After mission report; There were about 20 pax on "Moondancer". There was a balloon artist and buffet onboard, the children spent three happy hours being entertained! "Warrior" took onboard about 16 Passengers and there were great reports of the good times had by all. Sailing Vessel "Ruack" had about 8 passengers and they actually put out the sails and SAILED! Outstanding, my congratulations to that crew and my envy for them being able to sail.

The inclement weather made it that half of the Warriors did not make it as planned, and I don't blame them a bit. It was truly a major effort to get the Guests and families both into the boats and back on the shore safely. This happened as a matter of routine and fact due to the huge efforts of the Navy Jax Yacht Club (Lee and Cheryl LeDoux!) and the endurance of the Navy Jax Dock Crew  ( Bob Sharkey CAPT USCGR Ret, Steve Spickelmier SMsgt USAF Ret, Dave Bailey AOC USN Ret, and finally my old HS-85 shipmate Brian Paul AW1 USNR-TAR Ret). Those guys stood in the driving rain for four hours making sure that all the precious cargo was safely handled. That surely was the toughest duty performed that day!

As for kudos due on the Barco Sin Vela; All thanks, respects and praises to Phil (RMC USN Ret), who bravely stood on the bow handling lines while I was warm and relatively dry up in the flybridge during all aspects of docking and undocking. As a partial repayment for his performance, Phil gets to come over for slow cooked Boston Butt this afternoon, served with massive flagons of Sierra Nevada Pale Ale.
And the Band played on!

A soggy Phil smokes a stogy while basking in the glow of an afternoon near Doctors Lake.

  I was too wet and miserable to document the other boats while we were in the docking phase of the mission. I regret that, but when I drive a boat I try to focus on the job at hand.

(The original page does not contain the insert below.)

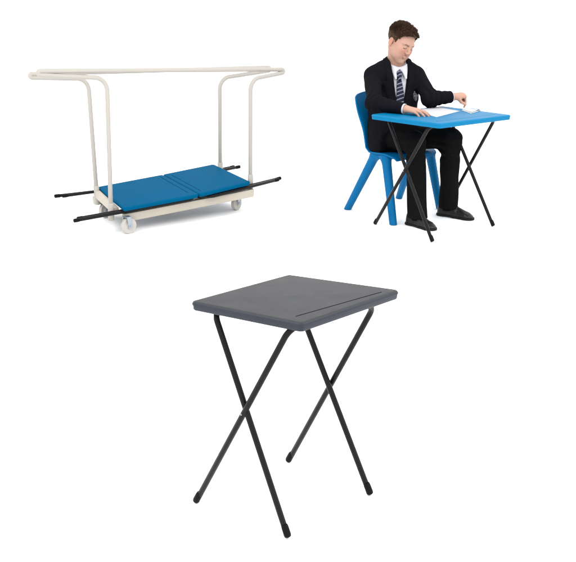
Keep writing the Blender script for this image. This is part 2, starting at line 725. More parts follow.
# posts: straight up, then bent outwards to meet the hand rail above
RL = {'n': ((-0.958, -0.148, 1.074), (0.846, -0.170, 0.980)), 'f': ((-0.885, 0.190, 1.022), (0.942, 0.150, 0.962))}
posts = [((-0.555, -0.205, 0.085), (-0.513, -0.165, 1.004), RL['n'][0], 0.0),
         ((-0.475, 0.187, 0.104), (-0.489, 0.186, 0.966), RL['f'][0], 0.0),
         ((0.538, -0.201, 0.150), (0.540, -0.215, 0.934), RL['n'][1], 0.0),
         ((0.531, 0.207, 0.155), (0.518, 0.164, 0.908), RL['f'][1], 0.0)]
for k, (lft, rgt) in enumerate(((posts[0], posts[2]), (posts[1], posts[3]))):
    dn = Vector((0, 0, -0.0235))
    el, er = Vector(lft[2]), Vector(rgt[2])
    path = [lft[0], lft[1], el + dn, el, er, er + dn, rgt[1], rgt[0]]
    v, f = tube(fillet(path, 0.085, 12), 0.0148, 18)
    o = link('side_frame', mesh_from(v, f), M['cream'], trolley)
    for b, t, e, _ in (lft, rgt):
        B, T_ = Vector(b), Vector(t)
        d = (T_ - B).normalized()
        hi = 0.115 if b[1] < 0 else 0.135
        lo = 0.002 if b[0] < 0 else 0.0
        v, f = lathe([(0.0182, lo), (0.0196, lo + 0.002), (0.0196, hi - 0.003), (0.0165, hi), (0.0149, hi + 0.0005)], B - d * 0.002, d, 22)
        link('socket', mesh_from(v, f), M['cream'], o)

# castors
for u, v, yaw in ((-0.488, -0.290, 0.15), (0.445, -0.140, 0.5), (-0.43, 0.19, 0.3), (0.44, 0.2, 0.1)):
    zb = zt(u, v, -0.12)
    ca = bpy.data.objects.new('castor', None)
    C.objects.link(ca)
    ca.parent = trolley
    ax = Vector((math.sin(yaw), -math.cos(yaw), 0))
    tr = 0.018
    wc = Vector((u + math.cos(yaw) * tr, v + math.sin(yaw) * tr, 0.0541))
    w = lathe([(r_ * 1.07, h_) for r_, h_ in [(0.012, -0.019), (0.020, -0.019), (0.022, -0.013), (0.041, -0.012), (0.0475, -0.0145), (0.0500, -0.011), (0.0505, 0), (0.0500, 0.011), (0.0475, 0.0145), (0.041, 0.012), (0.022, 0.013), (0.020, 0.019), (0.012, 0.019)]], wc, ax, 40)
    link('wheel', sharp(mesh_from(*w), 30), M['nylon'], ca)
    fork = []
    low = zb < 0.114                                   # deck too low above the wheel: the castor hangs on a side bracket
    zc = 0.116 if low else min(zb - 0.004, 0.122)
    head = Vector((wc.x - 0.010 * math.cos(yaw), wc.y - 0.010 * math.sin(yaw), zc))
    for s_ in (-1, 1):
        p0 = wc + ax * s_ * 0.0240
        p1 = head + ax * s_ * 0.0240
        fork.append(box_between(p0 - Vector((0, 0, 0.012)), p1, 0.003, 0.032, 0.001, up=(math.cos(yaw), math.sin(yaw), 0)))
    fork.append(box_between(head - ax * 0.0255, head + ax * 0.0255, 0.036, 0.005, 0.001))
    if low:
        side = Vector((head.x, -0.262 if v < 0 else 0.207, zc))
        fork.append(box_between(head, side, 0.045, 0.004, 0.001))
    else:
        fork.append(lathe([(0.018, 0), (0.018, max(0.004, zb - zc))], head, (0, 0, 1), 18))
    fork.append(lathe([(0.0085, -0.0285), (0.0085, 0.0285)], wc, ax, 16))
    link('fork', join_meshes(fork), M['fork'], ca, False)
for u, v in ((0.435, -0.145), (0.43, 0.2)):
    zb = zt(u, v, -0.121)
    link('castor_plate', mesh_from(*box_between((u - 0.042, v, zb), (u + 0.042, v, zb), 0.07, 0.004, 0.001)), M['fork'], trolley, False)

# two folded desks lying on the deck
seam0, seam1 = (0.045, -0.335), (0.075, 0.268)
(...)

Besides, the camera was in a bag under the sink and I could not pause from driving to get it!

Saturday turned out just fine and I look forward to trying this all out again, but next time in better weather.

Barco Out.


Buck said...

A shame about the WX, but it's good you had a fall-back position.

Great pics... and once again: Good On Ya.

Barco Sin Vela II said...

Thanks, Buck. We always have a nice time, whether others are involved or not.